At the same time, he points to growing structural pressures on the system, including demographic change, increased demand for services, tight labour markets in the public sector, cybersecurity risks, and the need to ensure inclusion for those who may be digitally excluded.
In this context, Feighan says digital transformation is “fundamental to the sustainability, accessibility, and quality of public services”.
However, he stresses that transformation is not about technology in isolation. “It is about better outcomes for people. It is about simpler journeys, faster decisions, clearer information, and services that are designed around real lives.”
Better Public Services
Feighan says that the Government’s Better Public Services strategy, which he describes as the overarching framework for reform and improvement, is built around putting people first, using data and technology intelligently, building capability across the public service, strengthening collaboration between organisations, and improving accountability and performance.
Digitalisation, he says, is a key enabler across all of these areas, helping to simplify processes, reduce duplication, support staff with better tools, and give citizens more control over how they access services.
Digital Public Services Plan 2030
Feighan describes the Digital Public Services Plan 2030 as the national vision for the next phase of transformation.
Launched in November 2025, the plan sets two headline targets: that by 2030, 100 per cent of key public services will be available online, and 90 per cent of those services will be consumed online.
Feighan emphasises that these targets are about ensuring that digital services are high-quality, reliable, and attractive to use, while still maintaining non-digital alternatives for those who need them.
He says the benefits of achieving these goals would be significant: reduced paperwork, fewer repeated interactions, faster decision-making, improved transparency on application status, and increased capacity within the public service to focus on complex cases.

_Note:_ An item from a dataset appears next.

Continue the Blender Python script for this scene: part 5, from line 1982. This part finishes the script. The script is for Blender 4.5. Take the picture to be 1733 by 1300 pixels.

Designing around life events
One of the most significant shifts outlined in the speech was the adoption of a “life events” approach to service design.
Feighan says people do not interact with government through departmental structures, but through real-life moments such as becoming a parent, losing a job, moving home, retiring, or experiencing illness.
Under the plan, 189 services have been mapped across 17 life events. This, he says, provides a shared framework to design end-to-end journeys rather than fragmented transactions.
“Frameworks do not transform services. People do.”
The approach is intended to improve coordination between public bodies, enable lawful data sharing where appropriate, reduce duplication, and create a more human-centred experience. It also helps prioritise reform efforts by focusing on areas of greatest friction for users.
Inclusion by design
The Minister also places strong emphasis on inclusive service design, arguing that accessibility must be embedded from the start.
He says services should be designed with people with disabilities, older people, those with low digital skills, and individuals in vulnerable circumstances in mind from day one.
“When we design for people with amplified needs, we almost always produce better services for everyone,” he says.
This approach, he states, requires new skills and methods including user research, journey mapping, iterative testing and co-design, as well as a cultural shift towards earlier engagement with users.
Trust, data, and security
Feighan says that digital transformation must be underpinned by strong governance around data and cybersecurity. He stresses that public trust is essential, and citizens must be confident that their data is handled lawfully, securely, and ethically.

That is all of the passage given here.